** Start **
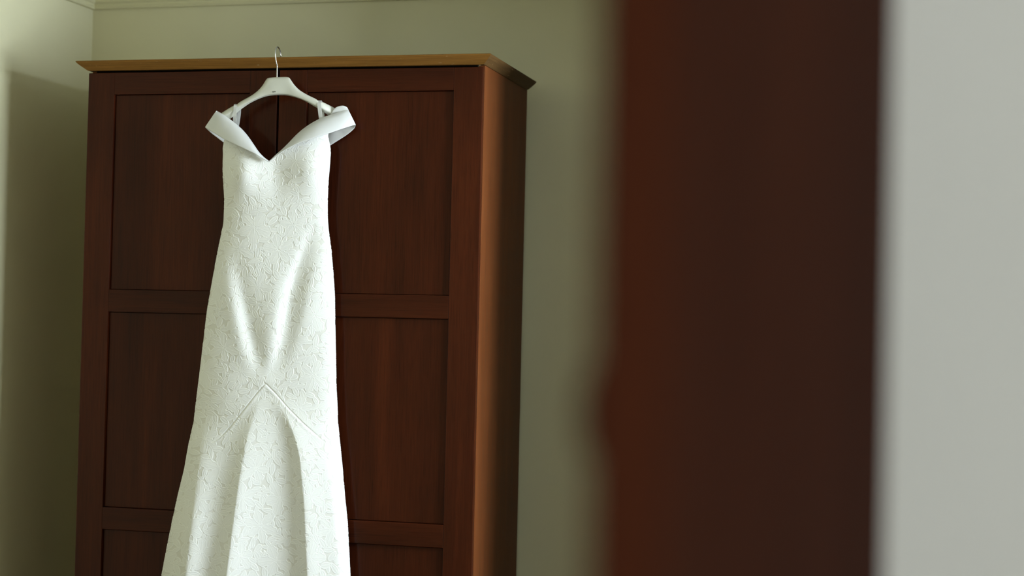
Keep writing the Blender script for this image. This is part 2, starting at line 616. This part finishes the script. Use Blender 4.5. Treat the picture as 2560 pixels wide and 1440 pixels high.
# stations along the hanger: upper edge, lower edge of the face, lower edge of the rim (measured), depth of the arm
HU = [(536, 297), (548, 286), (560, 277), (574, 269), (586.4, 261.2), (590, 263.5), (596, 256), (607, 249.8), (619, 243.3), (630, 237), (640, 229.6), (647, 223.2), (652.8, 217), (657.5, 210.5), (661.3, 204.3),
      (664, 199.7), (667, 195.4), (671, 193), (682, 192), (694, 191.6), (706, 191), (718, 191), (723, 192.4), (726, 196.5), (728.8, 201), (732.8, 207), (737.2, 212.7), (742, 218), (747.7, 223.2), (754, 227.7), (760.4, 231.7),
      (768, 236), (776.2, 240), (785, 244), (793, 248), (797, 254), (801.5, 251.4), (815, 258), (830, 265.4), (840, 271), (846, 279)]
HM = [(535, 300), (552, 296), (566, 290), (578, 282.5), (588, 275.5), (592, 272.6), (598, 269), (606, 264.5), (616, 259), (626, 254), (636, 249.2), (645, 245), (652, 242), (658, 239.6), (663, 238),
      (668, 236.8), (673, 236), (679, 235.2), (686, 234.7), (694, 234.3), (702, 234.4), (710, 235), (717, 235.8), (723, 237), (729, 238.6), (735, 240.4), (741, 242.4), (747, 244.6), (753, 246.8), (760, 249.6), (767, 253),
      (774, 256.6), (781, 260.4), (788, 264), (793, 266.4), (797, 268), (803, 270.5), (815, 277), (827, 284), (838, 290), (845, 291)]
HL = [(535, 303), (556, 307), (571, 301), (582, 292.5), (590.5, 284), (595, 280.2), (602, 274), (611, 267.5), (621, 260.5), (631, 255), (640, 250.5), (648, 247), (655, 244.4), (661, 242.4), (666, 241),
      (671, 240), (676, 239.2), (682, 238.6), (688, 238.2), (694, 238), (702, 238), (710, 238.2), (717, 238.8), (723, 239.8), (729, 241), (735, 242.6), (741, 244.4), (747, 246.4), (753, 248.6), (760, 251.5), (767, 255.2),
      (774, 259.2), (781, 263.4), (788, 267.4), (793, 270), (797, 272), (803, 276), (814, 284), (824, 291), (836, 297), (844, 297)]
vs, fs = [], []
nst = len(HU)
for i in range(nst):
    s = (HU[i][0] - 694) / 160.0
    yc = -.051 - .006 * (1 - s * s) + .6 * float(tw(HU[i][0])) + .022 * min(1, max(0, (HU[i][0] - 803) / 30))
    cu, cm, cl = HU[i], HM[i], HL[i]
    ring = [at(*cu, yc + .010), at(cu[0], cu[1] + 1.0, yc - .006), at(cu[0] * .8 + cm[0] * .2, cu[1] * .8 + cm[1] * .2, yc - .011),
            at(cu[0] * .2 + cm[0] * .8, cu[1] * .2 + cm[1] * .8, yc - .0125), at(*cm, yc - .010), at(cl[0], cl[1], yc - .001), at(cl[0], cl[1] - .5, yc + .010)]
    vs += ring
for i in range(nst - 1):
    for k in range(7):
        fs.append((i * 7 + k, i * 7 + (k + 1) % 7, (i + 1) * 7 + (k + 1) % 7, (i + 1) * 7 + k))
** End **
### Challenge
Print the complete listing exactly as it stands, without its pictures.

### Task output
Keep writing the Blender script for this image. This is part 2, starting at line 616. This part finishes the script. Use Blender 4.5. Treat the picture as 2560 pixels wide and 1440 pixels high.
# stations along the hanger: upper edge, lower edge of the face, lower edge of the rim (measured), depth of the arm
HU = [(536, 297), (548, 286), (560, 277), (574, 269), (586.4, 261.2), (590, 263.5), (596, 256), (607, 249.8), (619, 243.3), (630, 237), (640, 229.6), (647, 223.2), (652.8, 217), (657.5, 210.5), (661.3, 204.3),
      (664, 199.7), (667, 195.4), (671, 193), (682, 192), (694, 191.6), (706, 191), (718, 191), (723, 192.4), (726, 196.5), (728.8, 201), (732.8, 207), (737.2, 212.7), (742, 218), (747.7, 223.2), (754, 227.7), (760.4, 231.7),
      (768, 236), (776.2, 240), (785, 244), (793, 248), (797, 254), (801.5, 251.4), (815, 258), (830, 265.4), (840, 271), (846, 279)]
HM = [(535, 300), (552, 296), (566, 290), (578, 282.5), (588, 275.5), (592, 272.6), (598, 269), (606, 264.5), (616, 259), (626, 254), (636, 249.2), (645, 245), (652, 242), (658, 239.6), (663, 238),
      (668, 236.8), (673, 236), (679, 235.2), (686, 234.7), (694, 234.3), (702, 234.4), (710, 235), (717, 235.8), (723, 237), (729, 238.6), (735, 240.4), (741, 242.4), (747, 244.6), (753, 246.8), (760, 249.6), (767, 253),
      (774, 256.6), (781, 260.4), (788, 264), (793, 266.4), (797, 268), (803, 270.5), (815, 277), (827, 284), (838, 290), (845, 291)]
HL = [(535, 303), (556, 307), (571, 301), (582, 292.5), (590.5, 284), (595, 280.2), (602, 274), (611, 267.5), (621, 260.5), (631, 255), (640, 250.5), (648, 247), (655, 244.4), (661, 242.4), (666, 241),
      (671, 240), (676, 239.2), (682, 238.6), (688, 238.2), (694, 238), (702, 238), (710, 238.2), (717, 238.8), (723, 239.8), (729, 241), (735, 242.6), (741, 244.4), (747, 246.4), (753, 248.6), (760, 251.5), (767, 255.2),
      (774, 259.2), (781, 263.4), (788, 267.4), (793, 270), (797, 272), (803, 276), (814, 284), (824, 291), (836, 297), (844, 297)]
vs, fs = [], []
nst = len(HU)
for i in range(nst):
    s = (HU[i][0] - 694) / 160.0
    yc = -.051 - .006 * (1 - s * s) + .6 * float(tw(HU[i][0])) + .022 * min(1, max(0, (HU[i][0] - 803) / 30))
    cu, cm, cl = HU[i], HM[i], HL[i]
    ring = [at(*cu, yc + .010), at(cu[0], cu[1] + 1.0, yc - .006), at(cu[0] * .8 + cm[0] * .2, cu[1] * .8 + cm[1] * .2, yc - .011),
            at(cu[0] * .2 + cm[0] * .8, cu[1] * .2 + cm[1] * .8, yc - .0125), at(*cm, yc - .010), at(cl[0], cl[1], yc - .001), at(cl[0], cl[1] - .5, yc + .010)]
    vs += ring
for i in range(nst - 1):
    for k in range(7):
        fs.append((i * 7 + k, i * 7 + (k + 1) % 7, (i + 1) * 7 + (k + 1) % 7, (i + 1) * 7 + k))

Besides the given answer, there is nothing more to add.